- **GIVEN EXERCISE**:
Extract everything from the first line through the line with "can(-.004, .505, 'rearmost", both ends included, except for any pictures.

- **RECORDS FOR THIS EXERCISE**:

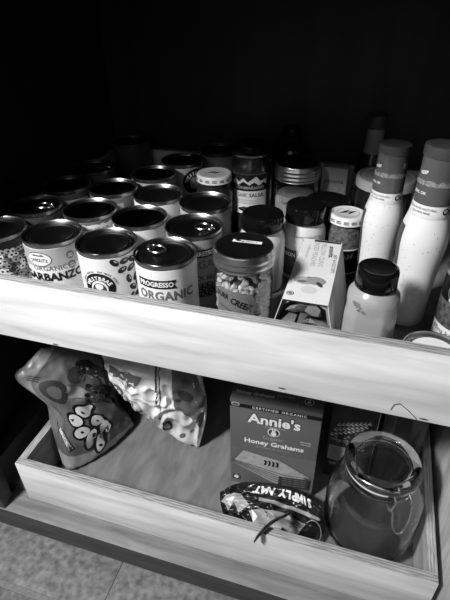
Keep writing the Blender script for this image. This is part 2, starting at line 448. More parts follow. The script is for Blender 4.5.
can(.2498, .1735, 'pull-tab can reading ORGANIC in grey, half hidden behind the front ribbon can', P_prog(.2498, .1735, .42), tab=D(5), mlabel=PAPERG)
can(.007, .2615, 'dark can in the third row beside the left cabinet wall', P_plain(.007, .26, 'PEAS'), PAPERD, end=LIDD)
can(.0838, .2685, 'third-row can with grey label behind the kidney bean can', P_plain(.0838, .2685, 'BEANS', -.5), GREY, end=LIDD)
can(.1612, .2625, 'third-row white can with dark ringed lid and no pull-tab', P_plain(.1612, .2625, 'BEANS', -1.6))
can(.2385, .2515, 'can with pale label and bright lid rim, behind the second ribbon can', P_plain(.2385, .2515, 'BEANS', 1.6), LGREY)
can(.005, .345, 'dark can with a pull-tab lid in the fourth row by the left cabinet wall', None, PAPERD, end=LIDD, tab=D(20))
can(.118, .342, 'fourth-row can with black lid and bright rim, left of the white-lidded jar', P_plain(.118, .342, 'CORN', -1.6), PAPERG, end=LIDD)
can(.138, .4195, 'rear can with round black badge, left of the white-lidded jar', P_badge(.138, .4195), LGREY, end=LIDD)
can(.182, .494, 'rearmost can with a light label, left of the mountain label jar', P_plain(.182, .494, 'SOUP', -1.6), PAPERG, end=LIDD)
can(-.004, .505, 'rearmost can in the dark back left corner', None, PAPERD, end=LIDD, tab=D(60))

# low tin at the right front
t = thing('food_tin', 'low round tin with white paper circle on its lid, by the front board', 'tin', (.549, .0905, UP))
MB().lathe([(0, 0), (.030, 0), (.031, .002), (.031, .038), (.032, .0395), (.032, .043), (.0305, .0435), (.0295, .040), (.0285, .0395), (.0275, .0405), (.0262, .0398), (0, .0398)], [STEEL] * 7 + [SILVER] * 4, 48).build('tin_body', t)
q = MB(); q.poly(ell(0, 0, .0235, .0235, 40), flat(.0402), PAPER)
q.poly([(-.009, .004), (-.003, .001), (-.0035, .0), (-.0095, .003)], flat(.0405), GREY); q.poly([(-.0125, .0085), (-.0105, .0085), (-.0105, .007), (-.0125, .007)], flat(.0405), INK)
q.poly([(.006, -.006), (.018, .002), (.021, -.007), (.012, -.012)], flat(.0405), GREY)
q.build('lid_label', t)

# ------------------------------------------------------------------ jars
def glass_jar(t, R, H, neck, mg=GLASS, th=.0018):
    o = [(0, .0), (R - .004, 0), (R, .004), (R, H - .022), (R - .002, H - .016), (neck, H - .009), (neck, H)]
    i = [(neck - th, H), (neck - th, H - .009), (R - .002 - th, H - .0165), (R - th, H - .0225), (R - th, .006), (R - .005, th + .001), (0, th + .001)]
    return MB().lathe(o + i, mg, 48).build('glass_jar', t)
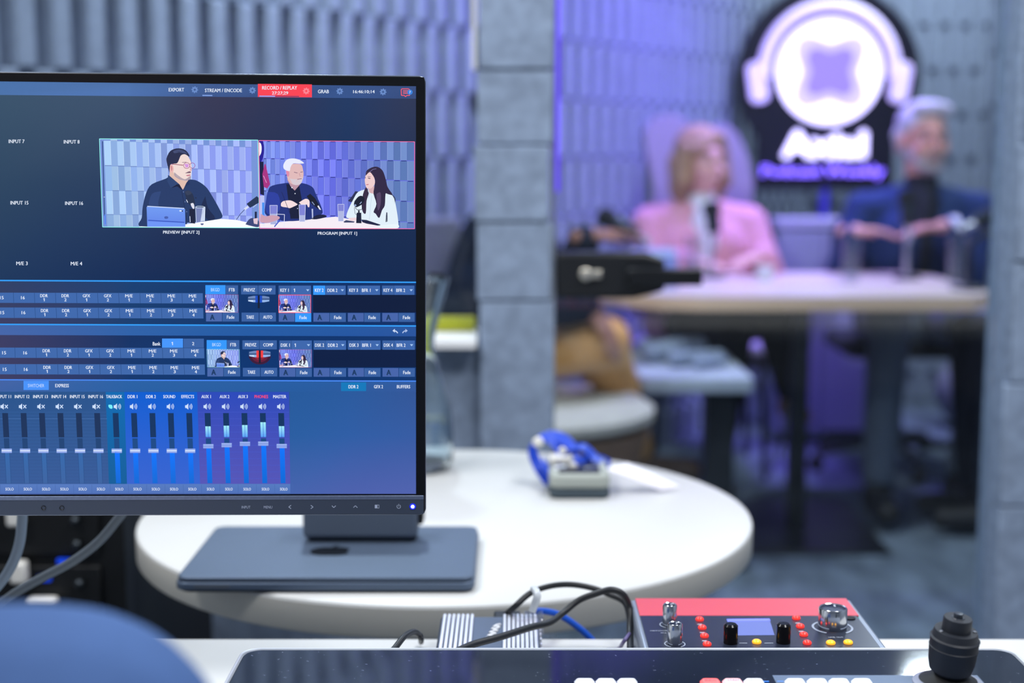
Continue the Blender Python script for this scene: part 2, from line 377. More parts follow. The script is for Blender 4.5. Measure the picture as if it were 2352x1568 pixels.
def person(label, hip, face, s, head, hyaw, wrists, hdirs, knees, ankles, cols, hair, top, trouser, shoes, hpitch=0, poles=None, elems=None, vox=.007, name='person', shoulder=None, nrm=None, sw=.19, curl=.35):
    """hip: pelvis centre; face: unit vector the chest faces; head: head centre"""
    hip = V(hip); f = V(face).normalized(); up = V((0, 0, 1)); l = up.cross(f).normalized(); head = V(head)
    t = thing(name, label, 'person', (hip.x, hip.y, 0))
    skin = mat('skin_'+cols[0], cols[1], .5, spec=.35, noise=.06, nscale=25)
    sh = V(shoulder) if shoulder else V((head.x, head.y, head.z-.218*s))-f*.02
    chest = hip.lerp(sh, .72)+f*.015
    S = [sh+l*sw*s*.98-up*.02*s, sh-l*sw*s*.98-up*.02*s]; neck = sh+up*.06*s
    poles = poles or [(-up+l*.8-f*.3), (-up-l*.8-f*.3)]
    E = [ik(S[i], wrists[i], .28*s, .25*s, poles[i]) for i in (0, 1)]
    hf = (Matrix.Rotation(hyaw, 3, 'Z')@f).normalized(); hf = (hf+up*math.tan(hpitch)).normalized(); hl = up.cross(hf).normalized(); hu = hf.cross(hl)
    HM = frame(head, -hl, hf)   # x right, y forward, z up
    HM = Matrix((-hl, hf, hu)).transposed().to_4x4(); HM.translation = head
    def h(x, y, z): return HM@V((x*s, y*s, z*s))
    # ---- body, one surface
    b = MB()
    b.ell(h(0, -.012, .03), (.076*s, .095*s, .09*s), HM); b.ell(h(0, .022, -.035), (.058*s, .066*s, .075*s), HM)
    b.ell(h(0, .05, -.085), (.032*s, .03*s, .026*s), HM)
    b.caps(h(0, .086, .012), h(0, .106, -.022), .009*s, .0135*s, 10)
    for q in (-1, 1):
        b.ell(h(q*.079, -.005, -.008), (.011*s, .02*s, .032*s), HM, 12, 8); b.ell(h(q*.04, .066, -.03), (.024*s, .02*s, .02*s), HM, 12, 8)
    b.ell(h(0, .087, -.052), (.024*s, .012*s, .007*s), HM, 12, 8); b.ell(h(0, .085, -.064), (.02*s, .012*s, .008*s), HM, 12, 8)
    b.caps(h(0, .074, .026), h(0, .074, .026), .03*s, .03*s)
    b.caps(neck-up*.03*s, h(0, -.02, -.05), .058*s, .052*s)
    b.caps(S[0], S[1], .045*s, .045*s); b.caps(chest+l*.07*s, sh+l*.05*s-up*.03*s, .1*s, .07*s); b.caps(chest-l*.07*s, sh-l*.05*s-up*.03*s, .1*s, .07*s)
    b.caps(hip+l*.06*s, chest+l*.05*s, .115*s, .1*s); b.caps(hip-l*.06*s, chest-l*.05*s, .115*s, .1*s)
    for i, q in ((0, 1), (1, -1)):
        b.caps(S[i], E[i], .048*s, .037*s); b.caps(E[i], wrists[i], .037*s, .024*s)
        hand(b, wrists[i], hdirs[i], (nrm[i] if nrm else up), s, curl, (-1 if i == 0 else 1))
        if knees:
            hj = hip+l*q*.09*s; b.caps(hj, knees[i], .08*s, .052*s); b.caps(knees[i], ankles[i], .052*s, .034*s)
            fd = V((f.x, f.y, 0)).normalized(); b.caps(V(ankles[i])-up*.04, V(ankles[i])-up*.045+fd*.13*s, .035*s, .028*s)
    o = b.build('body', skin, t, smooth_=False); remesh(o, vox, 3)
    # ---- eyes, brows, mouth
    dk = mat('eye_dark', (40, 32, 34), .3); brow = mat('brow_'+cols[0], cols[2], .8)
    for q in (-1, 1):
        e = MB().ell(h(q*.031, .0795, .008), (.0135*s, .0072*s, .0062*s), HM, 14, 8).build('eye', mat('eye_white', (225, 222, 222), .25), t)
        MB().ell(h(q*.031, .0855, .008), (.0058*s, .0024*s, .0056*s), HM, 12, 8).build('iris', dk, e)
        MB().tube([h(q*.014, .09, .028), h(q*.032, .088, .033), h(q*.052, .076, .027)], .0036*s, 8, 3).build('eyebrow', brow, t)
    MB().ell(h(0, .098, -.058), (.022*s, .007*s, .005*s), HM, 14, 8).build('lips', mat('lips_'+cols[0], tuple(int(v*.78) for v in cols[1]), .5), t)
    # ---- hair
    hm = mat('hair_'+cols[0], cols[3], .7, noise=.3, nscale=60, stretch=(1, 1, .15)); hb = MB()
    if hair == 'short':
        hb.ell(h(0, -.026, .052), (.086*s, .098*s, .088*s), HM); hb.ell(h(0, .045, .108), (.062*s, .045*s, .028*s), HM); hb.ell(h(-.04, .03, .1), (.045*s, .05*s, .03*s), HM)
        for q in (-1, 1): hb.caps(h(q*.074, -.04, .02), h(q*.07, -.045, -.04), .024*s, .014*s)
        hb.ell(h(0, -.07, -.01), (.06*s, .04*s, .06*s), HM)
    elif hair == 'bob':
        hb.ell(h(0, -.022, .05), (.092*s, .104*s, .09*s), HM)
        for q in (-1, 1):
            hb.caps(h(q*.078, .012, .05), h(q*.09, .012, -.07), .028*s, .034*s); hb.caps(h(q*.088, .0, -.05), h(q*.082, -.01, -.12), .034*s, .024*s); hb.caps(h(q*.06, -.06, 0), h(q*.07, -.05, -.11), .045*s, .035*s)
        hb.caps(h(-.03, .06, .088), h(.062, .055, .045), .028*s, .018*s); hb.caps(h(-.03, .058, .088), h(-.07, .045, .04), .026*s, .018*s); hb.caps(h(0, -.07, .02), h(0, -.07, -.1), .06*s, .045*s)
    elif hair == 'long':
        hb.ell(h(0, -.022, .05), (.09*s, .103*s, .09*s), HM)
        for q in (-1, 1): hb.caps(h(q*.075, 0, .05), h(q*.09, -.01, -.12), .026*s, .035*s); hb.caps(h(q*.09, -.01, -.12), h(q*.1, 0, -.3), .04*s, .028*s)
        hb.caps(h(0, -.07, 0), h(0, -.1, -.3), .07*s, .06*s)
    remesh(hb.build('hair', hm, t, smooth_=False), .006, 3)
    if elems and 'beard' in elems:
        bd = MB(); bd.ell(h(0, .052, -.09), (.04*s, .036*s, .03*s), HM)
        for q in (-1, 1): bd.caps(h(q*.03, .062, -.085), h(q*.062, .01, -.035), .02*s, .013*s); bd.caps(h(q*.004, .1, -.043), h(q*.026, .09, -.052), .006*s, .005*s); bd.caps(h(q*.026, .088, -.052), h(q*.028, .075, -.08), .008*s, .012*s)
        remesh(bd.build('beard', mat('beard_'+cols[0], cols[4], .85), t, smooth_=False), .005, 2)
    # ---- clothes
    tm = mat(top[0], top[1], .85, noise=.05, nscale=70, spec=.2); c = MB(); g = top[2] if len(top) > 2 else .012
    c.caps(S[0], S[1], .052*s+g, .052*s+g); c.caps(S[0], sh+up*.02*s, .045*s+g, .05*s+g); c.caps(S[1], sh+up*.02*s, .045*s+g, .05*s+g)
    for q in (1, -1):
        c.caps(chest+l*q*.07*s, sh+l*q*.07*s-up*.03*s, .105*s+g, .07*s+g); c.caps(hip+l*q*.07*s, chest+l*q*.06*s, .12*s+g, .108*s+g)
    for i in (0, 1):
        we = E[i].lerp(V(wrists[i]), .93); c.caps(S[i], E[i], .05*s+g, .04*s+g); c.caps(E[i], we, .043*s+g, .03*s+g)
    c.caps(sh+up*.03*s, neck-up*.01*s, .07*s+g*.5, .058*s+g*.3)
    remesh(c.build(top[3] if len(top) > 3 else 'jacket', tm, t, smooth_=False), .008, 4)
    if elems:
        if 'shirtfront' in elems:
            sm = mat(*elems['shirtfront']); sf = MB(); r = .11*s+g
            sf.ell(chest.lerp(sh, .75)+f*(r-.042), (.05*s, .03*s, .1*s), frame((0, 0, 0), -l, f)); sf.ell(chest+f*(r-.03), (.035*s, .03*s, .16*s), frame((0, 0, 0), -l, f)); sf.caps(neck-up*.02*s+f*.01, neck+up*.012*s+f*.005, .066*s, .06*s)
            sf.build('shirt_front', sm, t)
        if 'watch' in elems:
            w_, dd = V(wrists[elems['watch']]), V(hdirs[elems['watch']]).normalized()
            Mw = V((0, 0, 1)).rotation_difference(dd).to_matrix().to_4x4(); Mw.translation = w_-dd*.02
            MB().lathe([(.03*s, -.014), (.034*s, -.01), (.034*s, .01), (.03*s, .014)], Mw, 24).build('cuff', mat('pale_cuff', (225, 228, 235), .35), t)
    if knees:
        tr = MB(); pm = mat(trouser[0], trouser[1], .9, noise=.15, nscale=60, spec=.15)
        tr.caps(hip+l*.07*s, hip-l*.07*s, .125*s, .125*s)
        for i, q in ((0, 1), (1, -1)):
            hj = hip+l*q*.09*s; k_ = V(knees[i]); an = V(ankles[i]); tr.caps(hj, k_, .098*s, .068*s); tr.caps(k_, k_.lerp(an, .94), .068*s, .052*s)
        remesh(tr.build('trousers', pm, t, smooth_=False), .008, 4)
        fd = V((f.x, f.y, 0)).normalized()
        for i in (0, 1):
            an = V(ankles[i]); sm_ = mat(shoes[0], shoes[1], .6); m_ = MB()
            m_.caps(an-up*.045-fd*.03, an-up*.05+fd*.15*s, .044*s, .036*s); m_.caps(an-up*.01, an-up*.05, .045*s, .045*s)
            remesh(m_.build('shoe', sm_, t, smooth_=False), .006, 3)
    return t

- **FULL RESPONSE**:
Keep writing the Blender script for this image. This is part 2, starting at line 448. More parts follow. The script is for Blender 4.5.
can(.2498, .1735, 'pull-tab can reading ORGANIC in grey, half hidden behind the front ribbon can', P_prog(.2498, .1735, .42), tab=D(5), mlabel=PAPERG)
can(.007, .2615, 'dark can in the third row beside the left cabinet wall', P_plain(.007, .26, 'PEAS'), PAPERD, end=LIDD)
can(.0838, .2685, 'third-row can with grey label behind the kidney bean can', P_plain(.0838, .2685, 'BEANS', -.5), GREY, end=LIDD)
can(.1612, .2625, 'third-row white can with dark ringed lid and no pull-tab', P_plain(.1612, .2625, 'BEANS', -1.6))
can(.2385, .2515, 'can with pale label and bright lid rim, behind the second ribbon can', P_plain(.2385, .2515, 'BEANS', 1.6), LGREY)
can(.005, .345, 'dark can with a pull-tab lid in the fourth row by the left cabinet wall', None, PAPERD, end=LIDD, tab=D(20))
can(.118, .342, 'fourth-row can with black lid and bright rim, left of the white-lidded jar', P_plain(.118, .342, 'CORN', -1.6), PAPERG, end=LIDD)
can(.138, .4195, 'rear can with round black badge, left of the white-lidded jar', P_badge(.138, .4195), LGREY, end=LIDD)
can(.182, .494, 'rearmost can with a light label, left of the mountain label jar', P_plain(.182, .494, 'SOUP', -1.6), PAPERG, end=LIDD)
can(-.004, .505, 'rearmost can in the dark back left corner', None, PAPERD, end=LIDD, tab=D(60))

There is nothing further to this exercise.